─── Dataset section ───

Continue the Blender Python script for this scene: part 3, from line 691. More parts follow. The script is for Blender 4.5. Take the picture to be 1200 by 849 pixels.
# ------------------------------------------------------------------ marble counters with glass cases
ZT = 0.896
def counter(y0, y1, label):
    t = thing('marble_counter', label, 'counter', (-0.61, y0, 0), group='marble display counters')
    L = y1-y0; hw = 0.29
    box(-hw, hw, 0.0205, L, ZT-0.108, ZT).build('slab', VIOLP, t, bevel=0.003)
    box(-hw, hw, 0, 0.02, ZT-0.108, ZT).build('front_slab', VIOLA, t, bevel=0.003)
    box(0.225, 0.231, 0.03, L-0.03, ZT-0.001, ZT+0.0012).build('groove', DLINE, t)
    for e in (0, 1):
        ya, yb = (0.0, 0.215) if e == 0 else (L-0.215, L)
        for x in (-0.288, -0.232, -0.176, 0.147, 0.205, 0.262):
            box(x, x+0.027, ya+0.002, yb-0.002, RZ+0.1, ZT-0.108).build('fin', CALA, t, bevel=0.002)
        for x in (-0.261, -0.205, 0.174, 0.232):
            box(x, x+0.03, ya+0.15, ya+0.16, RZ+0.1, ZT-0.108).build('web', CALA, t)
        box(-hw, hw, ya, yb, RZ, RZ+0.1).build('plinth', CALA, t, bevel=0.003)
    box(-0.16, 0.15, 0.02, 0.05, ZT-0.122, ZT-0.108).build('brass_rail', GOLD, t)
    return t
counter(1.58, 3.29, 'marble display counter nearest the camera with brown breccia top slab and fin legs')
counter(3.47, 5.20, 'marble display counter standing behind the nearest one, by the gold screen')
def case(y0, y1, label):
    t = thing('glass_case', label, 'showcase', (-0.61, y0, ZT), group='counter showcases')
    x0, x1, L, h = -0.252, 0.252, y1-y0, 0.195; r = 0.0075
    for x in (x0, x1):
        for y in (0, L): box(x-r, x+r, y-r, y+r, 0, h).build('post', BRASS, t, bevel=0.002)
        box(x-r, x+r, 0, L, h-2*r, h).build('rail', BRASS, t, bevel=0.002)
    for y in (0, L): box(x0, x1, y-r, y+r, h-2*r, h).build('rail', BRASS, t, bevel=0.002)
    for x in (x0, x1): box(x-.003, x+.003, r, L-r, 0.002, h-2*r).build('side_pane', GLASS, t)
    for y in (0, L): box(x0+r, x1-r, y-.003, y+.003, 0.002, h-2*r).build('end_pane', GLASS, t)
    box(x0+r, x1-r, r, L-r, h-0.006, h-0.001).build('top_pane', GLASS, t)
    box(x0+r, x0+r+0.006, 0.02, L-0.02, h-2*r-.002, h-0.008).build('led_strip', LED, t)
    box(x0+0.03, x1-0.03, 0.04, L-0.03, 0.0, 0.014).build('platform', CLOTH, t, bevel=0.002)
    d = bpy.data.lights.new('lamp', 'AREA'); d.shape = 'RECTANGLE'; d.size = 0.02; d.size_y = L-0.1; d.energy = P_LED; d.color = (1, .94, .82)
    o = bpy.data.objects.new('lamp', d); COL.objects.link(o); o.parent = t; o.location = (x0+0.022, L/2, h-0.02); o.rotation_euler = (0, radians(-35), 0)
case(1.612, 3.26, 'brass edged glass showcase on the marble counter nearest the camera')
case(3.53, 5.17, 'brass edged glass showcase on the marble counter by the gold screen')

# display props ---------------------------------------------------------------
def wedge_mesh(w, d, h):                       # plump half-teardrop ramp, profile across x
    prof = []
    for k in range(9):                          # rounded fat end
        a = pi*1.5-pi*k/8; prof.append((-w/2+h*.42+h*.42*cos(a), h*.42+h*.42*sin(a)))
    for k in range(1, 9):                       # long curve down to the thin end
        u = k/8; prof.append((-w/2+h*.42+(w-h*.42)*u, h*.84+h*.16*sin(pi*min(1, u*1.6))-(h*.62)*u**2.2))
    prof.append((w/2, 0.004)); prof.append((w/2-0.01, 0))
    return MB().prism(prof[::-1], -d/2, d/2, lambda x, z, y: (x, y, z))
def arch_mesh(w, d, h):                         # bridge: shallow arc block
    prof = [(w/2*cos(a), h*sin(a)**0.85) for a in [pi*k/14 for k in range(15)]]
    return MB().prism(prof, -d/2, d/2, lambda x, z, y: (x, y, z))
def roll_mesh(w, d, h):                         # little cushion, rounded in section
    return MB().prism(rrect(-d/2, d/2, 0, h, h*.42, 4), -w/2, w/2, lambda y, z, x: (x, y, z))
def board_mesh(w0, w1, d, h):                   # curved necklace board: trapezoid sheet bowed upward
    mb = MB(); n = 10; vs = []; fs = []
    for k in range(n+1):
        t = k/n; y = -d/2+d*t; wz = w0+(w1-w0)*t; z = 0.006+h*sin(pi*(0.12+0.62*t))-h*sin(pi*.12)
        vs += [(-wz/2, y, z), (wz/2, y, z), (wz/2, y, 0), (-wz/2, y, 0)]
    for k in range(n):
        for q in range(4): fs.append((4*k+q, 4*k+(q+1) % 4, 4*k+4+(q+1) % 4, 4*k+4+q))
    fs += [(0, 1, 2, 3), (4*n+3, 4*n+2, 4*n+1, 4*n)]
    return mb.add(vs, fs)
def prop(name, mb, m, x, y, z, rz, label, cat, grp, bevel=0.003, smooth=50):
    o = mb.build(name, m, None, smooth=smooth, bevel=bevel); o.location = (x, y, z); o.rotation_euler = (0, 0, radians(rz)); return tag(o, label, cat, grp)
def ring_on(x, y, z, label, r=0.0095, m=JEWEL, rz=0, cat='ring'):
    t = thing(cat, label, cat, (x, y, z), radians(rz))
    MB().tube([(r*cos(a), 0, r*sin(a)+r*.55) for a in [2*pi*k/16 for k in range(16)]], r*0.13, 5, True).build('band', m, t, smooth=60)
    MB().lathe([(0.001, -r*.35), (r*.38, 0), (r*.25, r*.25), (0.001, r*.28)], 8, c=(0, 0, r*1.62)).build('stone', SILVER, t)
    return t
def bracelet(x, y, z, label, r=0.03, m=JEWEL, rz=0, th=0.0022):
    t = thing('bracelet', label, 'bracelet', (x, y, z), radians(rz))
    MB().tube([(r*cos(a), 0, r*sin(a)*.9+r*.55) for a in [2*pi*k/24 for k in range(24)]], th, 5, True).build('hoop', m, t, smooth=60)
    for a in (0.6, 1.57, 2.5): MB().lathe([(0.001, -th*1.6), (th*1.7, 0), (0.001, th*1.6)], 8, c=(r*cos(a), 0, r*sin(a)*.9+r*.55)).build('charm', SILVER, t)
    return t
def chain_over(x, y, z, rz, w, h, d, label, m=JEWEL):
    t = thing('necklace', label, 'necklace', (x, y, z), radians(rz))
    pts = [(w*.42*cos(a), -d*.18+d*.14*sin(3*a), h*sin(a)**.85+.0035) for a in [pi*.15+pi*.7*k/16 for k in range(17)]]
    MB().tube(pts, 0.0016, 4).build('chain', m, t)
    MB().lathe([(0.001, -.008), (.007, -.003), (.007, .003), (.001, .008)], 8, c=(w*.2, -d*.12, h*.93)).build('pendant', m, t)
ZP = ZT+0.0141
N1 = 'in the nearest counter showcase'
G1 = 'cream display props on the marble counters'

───

> **What is expected**
Retype the data in full and match it exactly.

> **Exercise result**
Continue the Blender Python script for this scene: part 3, from line 691. More parts follow. The script is for Blender 4.5. Take the picture to be 1200 by 849 pixels.
# ------------------------------------------------------------------ marble counters with glass cases
ZT = 0.896
def counter(y0, y1, label):
    t = thing('marble_counter', label, 'counter', (-0.61, y0, 0), group='marble display counters')
    L = y1-y0; hw = 0.29
    box(-hw, hw, 0.0205, L, ZT-0.108, ZT).build('slab', VIOLP, t, bevel=0.003)
    box(-hw, hw, 0, 0.02, ZT-0.108, ZT).build('front_slab', VIOLA, t, bevel=0.003)
    box(0.225, 0.231, 0.03, L-0.03, ZT-0.001, ZT+0.0012).build('groove', DLINE, t)
    for e in (0, 1):
        ya, yb = (0.0, 0.215) if e == 0 else (L-0.215, L)
        for x in (-0.288, -0.232, -0.176, 0.147, 0.205, 0.262):
            box(x, x+0.027, ya+0.002, yb-0.002, RZ+0.1, ZT-0.108).build('fin', CALA, t, bevel=0.002)
        for x in (-0.261, -0.205, 0.174, 0.232):
            box(x, x+0.03, ya+0.15, ya+0.16, RZ+0.1, ZT-0.108).build('web', CALA, t)
        box(-hw, hw, ya, yb, RZ, RZ+0.1).build('plinth', CALA, t, bevel=0.003)
    box(-0.16, 0.15, 0.02, 0.05, ZT-0.122, ZT-0.108).build('brass_rail', GOLD, t)
    return t
counter(1.58, 3.29, 'marble display counter nearest the camera with brown breccia top slab and fin legs')
counter(3.47, 5.20, 'marble display counter standing behind the nearest one, by the gold screen')
def case(y0, y1, label):
    t = thing('glass_case', label, 'showcase', (-0.61, y0, ZT), group='counter showcases')
    x0, x1, L, h = -0.252, 0.252, y1-y0, 0.195; r = 0.0075
    for x in (x0, x1):
        for y in (0, L): box(x-r, x+r, y-r, y+r, 0, h).build('post', BRASS, t, bevel=0.002)
        box(x-r, x+r, 0, L, h-2*r, h).build('rail', BRASS, t, bevel=0.002)
    for y in (0, L): box(x0, x1, y-r, y+r, h-2*r, h).build('rail', BRASS, t, bevel=0.002)
    for x in (x0, x1): box(x-.003, x+.003, r, L-r, 0.002, h-2*r).build('side_pane', GLASS, t)
    for y in (0, L): box(x0+r, x1-r, y-.003, y+.003, 0.002, h-2*r).build('end_pane', GLASS, t)
    box(x0+r, x1-r, r, L-r, h-0.006, h-0.001).build('top_pane', GLASS, t)
    box(x0+r, x0+r+0.006, 0.02, L-0.02, h-2*r-.002, h-0.008).build('led_strip', LED, t)
    box(x0+0.03, x1-0.03, 0.04, L-0.03, 0.0, 0.014).build('platform', CLOTH, t, bevel=0.002)
    d = bpy.data.lights.new('lamp', 'AREA'); d.shape = 'RECTANGLE'; d.size = 0.02; d.size_y = L-0.1; d.energy = P_LED; d.color = (1, .94, .82)
    o = bpy.data.objects.new('lamp', d); COL.objects.link(o); o.parent = t; o.location = (x0+0.022, L/2, h-0.02); o.rotation_euler = (0, radians(-35), 0)
case(1.612, 3.26, 'brass edged glass showcase on the marble counter nearest the camera')
case(3.53, 5.17, 'brass edged glass showcase on the marble counter by the gold screen')

# display props ---------------------------------------------------------------
def wedge_mesh(w, d, h):                       # plump half-teardrop ramp, profile across x
    prof = []
    for k in range(9):                          # rounded fat end
        a = pi*1.5-pi*k/8; prof.append((-w/2+h*.42+h*.42*cos(a), h*.42+h*.42*sin(a)))
    for k in range(1, 9):                       # long curve down to the thin end
        u = k/8; prof.append((-w/2+h*.42+(w-h*.42)*u, h*.84+h*.16*sin(pi*min(1, u*1.6))-(h*.62)*u**2.2))
    prof.append((w/2, 0.004)); prof.append((w/2-0.01, 0))
    return MB().prism(prof[::-1], -d/2, d/2, lambda x, z, y: (x, y, z))
def arch_mesh(w, d, h):                         # bridge: shallow arc block
    prof = [(w/2*cos(a), h*sin(a)**0.85) for a in [pi*k/14 for k in range(15)]]
    return MB().prism(prof, -d/2, d/2, lambda x, z, y: (x, y, z))
def roll_mesh(w, d, h):                         # little cushion, rounded in section
    return MB().prism(rrect(-d/2, d/2, 0, h, h*.42, 4), -w/2, w/2, lambda y, z, x: (x, y, z))
def board_mesh(w0, w1, d, h):                   # curved necklace board: trapezoid sheet bowed upward
    mb = MB(); n = 10; vs = []; fs = []
    for k in range(n+1):
        t = k/n; y = -d/2+d*t; wz = w0+(w1-w0)*t; z = 0.006+h*sin(pi*(0.12+0.62*t))-h*sin(pi*.12)
        vs += [(-wz/2, y, z), (wz/2, y, z), (wz/2, y, 0), (-wz/2, y, 0)]
    for k in range(n):
        for q in range(4): fs.append((4*k+q, 4*k+(q+1) % 4, 4*k+4+(q+1) % 4, 4*k+4+q))
    fs += [(0, 1, 2, 3), (4*n+3, 4*n+2, 4*n+1, 4*n)]
    return mb.add(vs, fs)
def prop(name, mb, m, x, y, z, rz, label, cat, grp, bevel=0.003, smooth=50):
    o = mb.build(name, m, None, smooth=smooth, bevel=bevel); o.location = (x, y, z); o.rotation_euler = (0, 0, radians(rz)); return tag(o, label, cat, grp)
def ring_on(x, y, z, label, r=0.0095, m=JEWEL, rz=0, cat='ring'):
    t = thing(cat, label, cat, (x, y, z), radians(rz))
    MB().tube([(r*cos(a), 0, r*sin(a)+r*.55) for a in [2*pi*k/16 for k in range(16)]], r*0.13, 5, True).build('band', m, t, smooth=60)
    MB().lathe([(0.001, -r*.35), (r*.38, 0), (r*.25, r*.25), (0.001, r*.28)], 8, c=(0, 0, r*1.62)).build('stone', SILVER, t)
    return t
def bracelet(x, y, z, label, r=0.03, m=JEWEL, rz=0, th=0.0022):
    t = thing('bracelet', label, 'bracelet', (x, y, z), radians(rz))
    MB().tube([(r*cos(a), 0, r*sin(a)*.9+r*.55) for a in [2*pi*k/24 for k in range(24)]], th, 5, True).build('hoop', m, t, smooth=60)
    for a in (0.6, 1.57, 2.5): MB().lathe([(0.001, -th*1.6), (th*1.7, 0), (0.001, th*1.6)], 8, c=(r*cos(a), 0, r*sin(a)*.9+r*.55)).build('charm', SILVER, t)
    return t
def chain_over(x, y, z, rz, w, h, d, label, m=JEWEL):
    t = thing('necklace', label, 'necklace', (x, y, z), radians(rz))
    pts = [(w*.42*cos(a), -d*.18+d*.14*sin(3*a), h*sin(a)**.85+.0035) for a in [pi*.15+pi*.7*k/16 for k in range(17)]]
    MB().tube(pts, 0.0016, 4).build('chain', m, t)
    MB().lathe([(0.001, -.008), (.007, -.003), (.007, .003), (.001, .008)], 8, c=(w*.2, -d*.12, h*.93)).build('pendant', m, t)
ZP = ZT+0.0141
N1 = 'in the nearest counter showcase'
G1 = 'cream display props on the marble counters'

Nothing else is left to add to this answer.